Starting at the first line of the data below, write out each line exactly until you reach the line containing "PI = math.pi", and include that line too.

********

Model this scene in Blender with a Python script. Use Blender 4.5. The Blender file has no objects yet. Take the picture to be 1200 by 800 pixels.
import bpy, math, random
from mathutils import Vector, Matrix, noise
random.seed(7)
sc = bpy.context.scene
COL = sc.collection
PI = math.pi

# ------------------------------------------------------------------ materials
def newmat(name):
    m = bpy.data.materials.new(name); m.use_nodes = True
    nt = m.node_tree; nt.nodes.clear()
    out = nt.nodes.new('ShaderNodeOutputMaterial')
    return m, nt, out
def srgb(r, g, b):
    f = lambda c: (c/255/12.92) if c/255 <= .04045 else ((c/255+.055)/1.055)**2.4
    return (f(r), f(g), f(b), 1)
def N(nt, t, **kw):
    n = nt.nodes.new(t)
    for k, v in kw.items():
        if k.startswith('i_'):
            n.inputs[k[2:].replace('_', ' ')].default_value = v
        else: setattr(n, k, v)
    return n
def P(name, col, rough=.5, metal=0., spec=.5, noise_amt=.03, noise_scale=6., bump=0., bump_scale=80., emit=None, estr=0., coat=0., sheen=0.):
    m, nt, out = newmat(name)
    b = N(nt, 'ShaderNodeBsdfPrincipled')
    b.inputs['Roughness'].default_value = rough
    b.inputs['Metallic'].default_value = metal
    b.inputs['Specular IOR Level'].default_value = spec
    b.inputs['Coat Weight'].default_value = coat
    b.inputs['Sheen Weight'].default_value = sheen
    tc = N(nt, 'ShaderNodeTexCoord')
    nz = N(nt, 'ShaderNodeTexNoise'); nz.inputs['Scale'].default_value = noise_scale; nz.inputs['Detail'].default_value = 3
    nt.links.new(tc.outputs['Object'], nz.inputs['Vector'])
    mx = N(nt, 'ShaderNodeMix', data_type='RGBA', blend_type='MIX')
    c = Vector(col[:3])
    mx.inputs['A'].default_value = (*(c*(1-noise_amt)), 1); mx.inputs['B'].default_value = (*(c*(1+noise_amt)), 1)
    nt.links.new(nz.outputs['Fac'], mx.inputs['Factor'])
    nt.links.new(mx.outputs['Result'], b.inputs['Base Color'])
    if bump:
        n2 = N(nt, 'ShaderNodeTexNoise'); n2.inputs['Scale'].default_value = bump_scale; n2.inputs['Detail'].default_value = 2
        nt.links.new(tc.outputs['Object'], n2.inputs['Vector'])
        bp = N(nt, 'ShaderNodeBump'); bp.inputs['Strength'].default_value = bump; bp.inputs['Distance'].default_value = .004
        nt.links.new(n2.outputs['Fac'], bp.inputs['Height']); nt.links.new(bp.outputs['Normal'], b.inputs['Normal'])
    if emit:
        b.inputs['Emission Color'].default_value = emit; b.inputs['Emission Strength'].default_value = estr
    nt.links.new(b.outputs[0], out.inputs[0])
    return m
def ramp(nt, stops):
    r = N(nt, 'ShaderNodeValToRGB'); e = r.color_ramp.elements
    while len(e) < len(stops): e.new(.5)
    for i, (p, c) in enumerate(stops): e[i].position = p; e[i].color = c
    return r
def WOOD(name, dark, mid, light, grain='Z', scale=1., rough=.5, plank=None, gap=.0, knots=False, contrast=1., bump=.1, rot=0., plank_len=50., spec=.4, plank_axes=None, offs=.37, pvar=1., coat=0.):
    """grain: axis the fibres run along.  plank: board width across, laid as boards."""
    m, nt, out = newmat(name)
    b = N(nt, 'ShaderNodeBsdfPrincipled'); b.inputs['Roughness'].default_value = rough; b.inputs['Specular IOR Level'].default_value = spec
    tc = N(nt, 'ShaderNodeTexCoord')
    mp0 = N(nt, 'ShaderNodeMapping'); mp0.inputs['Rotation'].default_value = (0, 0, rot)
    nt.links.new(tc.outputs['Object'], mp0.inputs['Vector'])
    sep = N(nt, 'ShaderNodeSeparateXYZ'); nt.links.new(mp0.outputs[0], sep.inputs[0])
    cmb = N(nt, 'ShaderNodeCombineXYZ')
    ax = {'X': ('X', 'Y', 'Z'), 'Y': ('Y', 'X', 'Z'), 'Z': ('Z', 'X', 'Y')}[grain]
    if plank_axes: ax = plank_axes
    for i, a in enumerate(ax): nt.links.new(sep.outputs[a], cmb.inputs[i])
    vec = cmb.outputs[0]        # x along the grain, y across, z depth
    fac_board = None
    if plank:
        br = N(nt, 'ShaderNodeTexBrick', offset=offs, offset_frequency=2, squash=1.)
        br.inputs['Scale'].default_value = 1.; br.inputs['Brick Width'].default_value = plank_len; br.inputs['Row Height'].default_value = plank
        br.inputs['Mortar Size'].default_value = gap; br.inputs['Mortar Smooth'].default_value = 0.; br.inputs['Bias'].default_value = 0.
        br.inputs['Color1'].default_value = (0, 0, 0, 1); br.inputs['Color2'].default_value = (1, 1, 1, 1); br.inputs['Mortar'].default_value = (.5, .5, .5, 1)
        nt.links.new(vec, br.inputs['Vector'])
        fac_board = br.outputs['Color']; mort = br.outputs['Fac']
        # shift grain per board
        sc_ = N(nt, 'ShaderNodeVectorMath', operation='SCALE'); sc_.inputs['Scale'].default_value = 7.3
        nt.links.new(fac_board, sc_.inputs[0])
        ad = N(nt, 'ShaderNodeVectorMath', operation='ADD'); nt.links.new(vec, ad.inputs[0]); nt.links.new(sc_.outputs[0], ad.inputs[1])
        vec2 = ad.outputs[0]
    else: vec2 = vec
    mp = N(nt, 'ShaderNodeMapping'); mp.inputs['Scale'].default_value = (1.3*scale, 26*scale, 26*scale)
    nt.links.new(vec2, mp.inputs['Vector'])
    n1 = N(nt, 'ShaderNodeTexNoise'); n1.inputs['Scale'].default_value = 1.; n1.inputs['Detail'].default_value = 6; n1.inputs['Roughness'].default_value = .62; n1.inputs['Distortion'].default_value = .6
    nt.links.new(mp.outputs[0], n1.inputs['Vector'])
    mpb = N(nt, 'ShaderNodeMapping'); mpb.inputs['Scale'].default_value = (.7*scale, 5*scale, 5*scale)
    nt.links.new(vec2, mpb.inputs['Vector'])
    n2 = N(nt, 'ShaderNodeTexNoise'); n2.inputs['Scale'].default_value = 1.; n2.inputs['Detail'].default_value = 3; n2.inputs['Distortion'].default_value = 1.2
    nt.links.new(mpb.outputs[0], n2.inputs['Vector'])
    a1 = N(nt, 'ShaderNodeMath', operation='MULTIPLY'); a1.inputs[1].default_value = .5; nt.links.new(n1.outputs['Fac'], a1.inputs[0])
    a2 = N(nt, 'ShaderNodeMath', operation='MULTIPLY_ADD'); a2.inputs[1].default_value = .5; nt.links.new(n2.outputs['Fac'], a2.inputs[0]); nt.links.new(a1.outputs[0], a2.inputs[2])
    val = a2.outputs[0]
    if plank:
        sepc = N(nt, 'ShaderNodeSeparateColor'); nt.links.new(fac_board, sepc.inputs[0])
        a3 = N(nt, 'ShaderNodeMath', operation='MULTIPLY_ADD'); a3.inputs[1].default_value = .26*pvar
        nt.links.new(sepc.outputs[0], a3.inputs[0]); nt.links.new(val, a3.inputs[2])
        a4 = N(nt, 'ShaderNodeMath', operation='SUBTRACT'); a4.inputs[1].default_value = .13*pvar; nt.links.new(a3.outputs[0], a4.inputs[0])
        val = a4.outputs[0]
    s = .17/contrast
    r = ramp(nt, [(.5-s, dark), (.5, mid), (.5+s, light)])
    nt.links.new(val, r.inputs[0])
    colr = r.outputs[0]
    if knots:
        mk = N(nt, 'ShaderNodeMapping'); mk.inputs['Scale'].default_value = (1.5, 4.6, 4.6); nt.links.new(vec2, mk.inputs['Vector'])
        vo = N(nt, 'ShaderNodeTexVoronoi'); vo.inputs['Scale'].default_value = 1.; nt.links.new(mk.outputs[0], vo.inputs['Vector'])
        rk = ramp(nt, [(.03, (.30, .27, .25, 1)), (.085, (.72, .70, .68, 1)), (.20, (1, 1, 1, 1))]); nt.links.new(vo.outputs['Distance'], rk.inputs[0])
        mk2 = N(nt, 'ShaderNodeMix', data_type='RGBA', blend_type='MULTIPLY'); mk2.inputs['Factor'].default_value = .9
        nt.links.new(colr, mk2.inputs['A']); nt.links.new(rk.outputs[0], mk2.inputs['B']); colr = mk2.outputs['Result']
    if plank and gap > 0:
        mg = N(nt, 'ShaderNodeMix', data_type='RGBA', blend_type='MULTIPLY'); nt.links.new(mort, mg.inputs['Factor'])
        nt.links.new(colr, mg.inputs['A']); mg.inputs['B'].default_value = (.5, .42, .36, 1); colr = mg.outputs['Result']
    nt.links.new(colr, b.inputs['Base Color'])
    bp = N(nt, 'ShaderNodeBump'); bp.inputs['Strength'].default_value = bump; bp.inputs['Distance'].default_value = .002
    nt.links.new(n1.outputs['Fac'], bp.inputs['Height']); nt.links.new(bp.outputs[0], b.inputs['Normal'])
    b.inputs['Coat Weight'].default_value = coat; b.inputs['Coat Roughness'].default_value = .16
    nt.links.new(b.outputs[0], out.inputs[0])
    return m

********

## Expected answer
Model this scene in Blender with a Python script. Use Blender 4.5. The Blender file has no objects yet. Take the picture to be 1200 by 800 pixels.
import bpy, math, random
from mathutils import Vector, Matrix, noise
random.seed(7)
sc = bpy.context.scene
COL = sc.collection
PI = math.pi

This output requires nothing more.